Some of these incentives are direct costs to the DoD that are easily tracked on a pay chart. You get paid more for more time in. You get a retention bonus if you are in a position that is understaffed. However, many of the costs are indirect and included health care, child care, educational costs for DoD schools for the servicemember's family, as well as the holy grail (i.e. retirement at 20+ years). These may seem like low-hanging fruit to pluck, but that is where Maj. Gen. Punaro is trying to use stone tools in a machine gun world. And here's why:
The US military, including reserves and national guard makes up approximately a whole whopping 1% of the US population. That means that 99% of the population expect 1% to do all the fighting, training, family sacrifices, and potentially all the dying. As a result of this and some very effective recruiting slogans in the 70s, 80s and 90s, the average young adult citizen in this country perceives the military as a career like any other, like a postman or a doctor and most of these young citizens went to high schools and go to colleges where the teachers/professors reflect these same demographics and thus many role models to these young citizens tell kids (and I have certainly been told this) that the military is what you do when you don't have other options. (Yes, I know it is a specious argument, but it's the pervailing perception) So the average citizen doesn't see any connection between the middle-class lifestyle they live and the 1% of the population who defends the nation so that they can live it. This is a serious cognitive disconnect and it is why, until the economy tanked and people had fewer options, we had to raise the recruitment age into the 40s (which is going to generate burgeoning health care costs). This means that once the economy rebounds, the recruitment numbers will fall and retention will again be the primary issue, assuming we do not perform a major overhaul of the structure of the US military. At that point, raising the retirement age, and cutting benefits to military families, as suggested by Maj. Gen. Punaro, will negatively impact military readiness in a major way.
Let's take this one scenario I am going to lay out:
At the same time, 20% of military families (that's around 280,000 spouses) have a spouse, usually female, who has at least a bachelor's degree or higher, greater than half have at least some college coursework under their belt. Each of these spouses makes a decision to put their career behind their servicemembers' for the duration. This often leads to underemployment, which was cited by the Rand Corp. study on Military Spouses' Careers, as a key factor affecting retention. I am sure some spouses make this choice based on a sense of duty to country, but some spouses are doing this to reap the perceived benefits of their service member's retirement at 20 years. I certainly fall in this category. If we were not over the 10 year mark at this point, my husband and I would be having very different discussions over the dinner table (or in this case skype). I could make more money with better health care and child care as an academic without having to deal with deployments or an increased likelihood of being a single parent than we make with Senior Jefe in the military.

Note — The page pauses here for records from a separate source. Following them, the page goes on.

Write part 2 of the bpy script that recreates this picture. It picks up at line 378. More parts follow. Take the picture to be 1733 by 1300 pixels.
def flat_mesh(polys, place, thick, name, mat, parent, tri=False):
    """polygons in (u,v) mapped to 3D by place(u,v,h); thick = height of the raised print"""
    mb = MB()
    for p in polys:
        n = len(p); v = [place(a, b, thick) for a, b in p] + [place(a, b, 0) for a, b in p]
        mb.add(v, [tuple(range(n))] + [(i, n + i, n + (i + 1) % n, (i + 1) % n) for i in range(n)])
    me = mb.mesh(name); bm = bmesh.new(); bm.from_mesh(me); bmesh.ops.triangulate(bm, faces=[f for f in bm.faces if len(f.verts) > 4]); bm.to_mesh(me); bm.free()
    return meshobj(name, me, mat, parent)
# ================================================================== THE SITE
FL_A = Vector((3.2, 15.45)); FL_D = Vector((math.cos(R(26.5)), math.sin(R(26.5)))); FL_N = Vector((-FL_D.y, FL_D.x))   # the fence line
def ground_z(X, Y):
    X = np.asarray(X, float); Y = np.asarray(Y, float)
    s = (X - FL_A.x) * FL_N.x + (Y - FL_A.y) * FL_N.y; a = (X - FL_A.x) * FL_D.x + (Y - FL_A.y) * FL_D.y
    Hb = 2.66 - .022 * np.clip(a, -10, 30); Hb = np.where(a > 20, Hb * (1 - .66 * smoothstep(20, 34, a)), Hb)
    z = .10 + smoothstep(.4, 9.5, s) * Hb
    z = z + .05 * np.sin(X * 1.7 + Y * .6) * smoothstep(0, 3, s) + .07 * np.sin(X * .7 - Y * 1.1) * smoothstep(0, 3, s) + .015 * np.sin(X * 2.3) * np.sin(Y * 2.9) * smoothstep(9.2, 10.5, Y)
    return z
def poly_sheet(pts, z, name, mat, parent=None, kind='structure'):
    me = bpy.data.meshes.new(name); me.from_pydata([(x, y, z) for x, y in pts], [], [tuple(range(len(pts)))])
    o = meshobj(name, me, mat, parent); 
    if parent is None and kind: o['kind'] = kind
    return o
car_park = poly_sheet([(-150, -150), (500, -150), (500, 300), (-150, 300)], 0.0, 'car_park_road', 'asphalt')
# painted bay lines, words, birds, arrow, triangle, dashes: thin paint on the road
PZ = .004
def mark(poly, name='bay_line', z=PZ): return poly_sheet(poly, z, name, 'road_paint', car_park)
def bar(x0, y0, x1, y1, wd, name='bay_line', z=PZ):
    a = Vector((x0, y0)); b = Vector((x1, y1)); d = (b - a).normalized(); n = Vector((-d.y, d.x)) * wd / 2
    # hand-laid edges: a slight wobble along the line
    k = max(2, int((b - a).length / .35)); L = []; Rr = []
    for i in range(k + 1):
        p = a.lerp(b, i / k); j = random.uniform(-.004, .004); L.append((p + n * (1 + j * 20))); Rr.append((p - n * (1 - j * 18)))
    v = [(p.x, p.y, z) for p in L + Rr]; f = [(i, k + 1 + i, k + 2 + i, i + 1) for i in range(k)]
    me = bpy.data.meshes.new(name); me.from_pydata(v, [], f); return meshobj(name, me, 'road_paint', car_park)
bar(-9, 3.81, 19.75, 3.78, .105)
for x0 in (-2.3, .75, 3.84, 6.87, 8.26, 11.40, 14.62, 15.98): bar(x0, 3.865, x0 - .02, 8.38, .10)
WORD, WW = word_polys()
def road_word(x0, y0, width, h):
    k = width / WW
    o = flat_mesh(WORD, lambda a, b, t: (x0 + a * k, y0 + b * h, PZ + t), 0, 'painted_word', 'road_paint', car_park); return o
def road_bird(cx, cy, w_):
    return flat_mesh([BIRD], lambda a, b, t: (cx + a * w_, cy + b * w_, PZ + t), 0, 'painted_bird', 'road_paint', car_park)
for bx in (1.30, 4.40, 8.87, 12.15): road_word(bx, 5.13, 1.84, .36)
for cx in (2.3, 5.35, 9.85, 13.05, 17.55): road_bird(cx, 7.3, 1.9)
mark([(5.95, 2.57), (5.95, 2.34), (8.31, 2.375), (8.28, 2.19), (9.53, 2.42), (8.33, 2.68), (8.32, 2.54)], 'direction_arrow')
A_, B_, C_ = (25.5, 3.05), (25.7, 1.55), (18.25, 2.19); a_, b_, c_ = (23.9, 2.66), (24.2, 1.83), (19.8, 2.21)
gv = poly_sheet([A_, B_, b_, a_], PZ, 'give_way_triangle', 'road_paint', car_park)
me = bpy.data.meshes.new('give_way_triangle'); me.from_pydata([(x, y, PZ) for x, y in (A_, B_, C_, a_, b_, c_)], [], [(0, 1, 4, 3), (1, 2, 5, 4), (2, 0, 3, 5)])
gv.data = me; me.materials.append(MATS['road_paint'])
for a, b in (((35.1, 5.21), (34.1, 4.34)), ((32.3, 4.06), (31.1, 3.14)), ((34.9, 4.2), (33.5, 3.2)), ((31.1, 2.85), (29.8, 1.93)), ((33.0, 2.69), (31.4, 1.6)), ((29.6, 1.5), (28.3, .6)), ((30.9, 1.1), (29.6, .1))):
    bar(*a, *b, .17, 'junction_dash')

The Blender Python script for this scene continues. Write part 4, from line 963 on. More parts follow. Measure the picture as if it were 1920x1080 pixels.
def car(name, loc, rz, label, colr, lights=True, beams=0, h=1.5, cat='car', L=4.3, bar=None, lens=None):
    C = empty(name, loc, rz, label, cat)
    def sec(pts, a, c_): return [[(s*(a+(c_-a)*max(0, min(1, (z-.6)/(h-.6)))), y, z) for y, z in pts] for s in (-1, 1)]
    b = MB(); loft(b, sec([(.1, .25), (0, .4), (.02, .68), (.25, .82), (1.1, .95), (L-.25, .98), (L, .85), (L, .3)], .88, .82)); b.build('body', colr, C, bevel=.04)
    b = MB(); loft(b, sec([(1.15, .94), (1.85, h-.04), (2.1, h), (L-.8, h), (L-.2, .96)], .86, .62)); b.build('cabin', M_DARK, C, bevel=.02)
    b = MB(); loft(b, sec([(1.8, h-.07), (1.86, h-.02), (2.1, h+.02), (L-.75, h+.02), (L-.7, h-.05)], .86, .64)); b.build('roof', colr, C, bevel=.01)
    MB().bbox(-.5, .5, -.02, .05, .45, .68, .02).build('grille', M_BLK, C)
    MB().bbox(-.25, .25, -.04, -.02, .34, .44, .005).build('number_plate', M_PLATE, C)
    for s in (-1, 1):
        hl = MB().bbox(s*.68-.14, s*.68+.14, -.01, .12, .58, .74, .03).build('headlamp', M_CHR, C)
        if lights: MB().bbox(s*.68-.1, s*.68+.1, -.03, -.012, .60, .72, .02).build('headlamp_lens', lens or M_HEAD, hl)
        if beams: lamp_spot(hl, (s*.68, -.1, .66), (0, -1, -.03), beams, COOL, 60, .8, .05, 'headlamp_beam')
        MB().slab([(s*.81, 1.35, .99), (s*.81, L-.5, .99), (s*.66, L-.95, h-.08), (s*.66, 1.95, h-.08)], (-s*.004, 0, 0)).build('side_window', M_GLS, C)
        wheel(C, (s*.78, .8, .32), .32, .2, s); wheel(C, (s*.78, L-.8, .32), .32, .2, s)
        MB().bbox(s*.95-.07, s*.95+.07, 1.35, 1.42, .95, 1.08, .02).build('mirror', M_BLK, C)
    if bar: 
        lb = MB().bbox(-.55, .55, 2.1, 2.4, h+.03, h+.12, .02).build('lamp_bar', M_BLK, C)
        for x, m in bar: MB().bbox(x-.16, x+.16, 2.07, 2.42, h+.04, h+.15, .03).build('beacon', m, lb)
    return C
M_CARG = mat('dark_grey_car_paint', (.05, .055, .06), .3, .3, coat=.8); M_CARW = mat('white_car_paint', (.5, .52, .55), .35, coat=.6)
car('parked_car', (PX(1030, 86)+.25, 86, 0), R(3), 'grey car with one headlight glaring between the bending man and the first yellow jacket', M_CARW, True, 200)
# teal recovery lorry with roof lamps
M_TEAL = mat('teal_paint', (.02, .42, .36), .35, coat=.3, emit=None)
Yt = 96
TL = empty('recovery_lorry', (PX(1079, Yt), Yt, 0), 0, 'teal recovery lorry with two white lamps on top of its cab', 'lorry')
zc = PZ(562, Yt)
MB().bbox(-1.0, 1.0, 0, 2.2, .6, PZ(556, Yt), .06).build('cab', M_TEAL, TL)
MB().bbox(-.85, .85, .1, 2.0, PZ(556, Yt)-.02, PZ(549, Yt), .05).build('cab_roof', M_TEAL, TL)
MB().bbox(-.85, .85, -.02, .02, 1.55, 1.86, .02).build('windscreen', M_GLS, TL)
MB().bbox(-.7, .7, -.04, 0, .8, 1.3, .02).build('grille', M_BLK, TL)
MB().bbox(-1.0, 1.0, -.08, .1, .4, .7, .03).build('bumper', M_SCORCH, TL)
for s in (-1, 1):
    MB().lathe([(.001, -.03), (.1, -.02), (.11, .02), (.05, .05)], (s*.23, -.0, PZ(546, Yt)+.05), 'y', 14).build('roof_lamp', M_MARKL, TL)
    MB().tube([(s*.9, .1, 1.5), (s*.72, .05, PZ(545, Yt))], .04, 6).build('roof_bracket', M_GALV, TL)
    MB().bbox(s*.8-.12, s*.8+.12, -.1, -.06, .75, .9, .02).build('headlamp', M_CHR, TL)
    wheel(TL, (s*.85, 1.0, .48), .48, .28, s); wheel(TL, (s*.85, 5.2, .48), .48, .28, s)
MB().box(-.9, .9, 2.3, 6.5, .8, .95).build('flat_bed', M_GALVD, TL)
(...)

So let's raise the retirement age to 30 yrs and let's assume that 20% of military spouses with education (B.S. or higher) and none of the spouses without education (we don't know if this is true) are in the same boat as me and decide their family could make more money with lower personal commitments outside the military (in much the same way as my friend who left after his initial commitment for an 80K to start job). This would result in an exodus of 56,000 families at a minimum. This would not account for additional officers and senior enlisted who would leave for cushy civilian jobs like many of our friends. So we talking about at least 5% and probably more would pull up stakes at a time when many of the ranks most likely to be affected are already doling out large retention bonuses, like 75K our last turn at bat and more to follow if my husband stays. While a minimum of 5% sounds small (and I actually think the number would be much higher if the economy improved), it would represent a significant brain drain in the military, in addition to meaning increase recruitment requirements among a population generally averse to getting their hands bloody. I am not sure it would really save money in the long run or the short run.
I think the max increase in retirement commitment that can be feasibly pushed through is 5 years, mostly because this is my line in the sand. At 25 yr retirement minimum, we would be back around the make or break point and I could argue my way into believing the juice might be worth the squeeze. Beyond that, well I'd better start working on all the reasons I love being an academic.
So that's one issue. The next issue is changing the pay scale. Here Punaro is wrong again. The pay scale needs to stay as it is for a lot of the same reasons listed above. If the DoD really starts treating the military like any other job (only you get to potentially have your head blown off), retention will suffer. The military isn't like other jobs. It requires far more for far less pay out and I think a lot of people choose to stay in for the pay as it stands and the benefits for their families. We have enlisted families on food stamps, without the exchange, child care and health care, there is no reason for some of these people to stay in the military. So maybe just phase out the discounts at the exchange for the highest pay grades. I don't mind paying more as we have more money. However, you need to realize that I backstop my decision to support my husband's career choice in part on these benefits and on his pay. Before I started my PhD I could land a job making 60-80K to start. This is more than his salary, but the retirement and benefits swung my decision in the Navy's favor. If they start running a military like a business, then they are going to get a lot of the problems businesses deal with on a day to day basis. The fact is it is easy to change jobs as a civilian because you are competing in a marketplace where you look for the most benefits for the least amount of work. This is the antithesis of what the military demands and so they can't compete on a traditional business model.
So how do we fix this?
I think we shrink the size of the military over all and over time, so that the number of people required to be career soldiers with the retirement and benefits is a lot lower. And I think we institute national service requirements like Israel and other nations have. This allows us to create a large light infantry force that is young, agile and mobile and then we pick out the best and the brightest of those groups and lure them into military careers where we pay them the benefits we have now. This is the antithesis of incentivizing the brightest to leave by upping the retirement age and cutting benefits. In the short run, this will increase costs and potentially the deficit, but in the long run, if we made it a contingency for applying to college as in Israel, we would have more students complete college, because they would get some much needed discipline and cut the long-term costs for the military.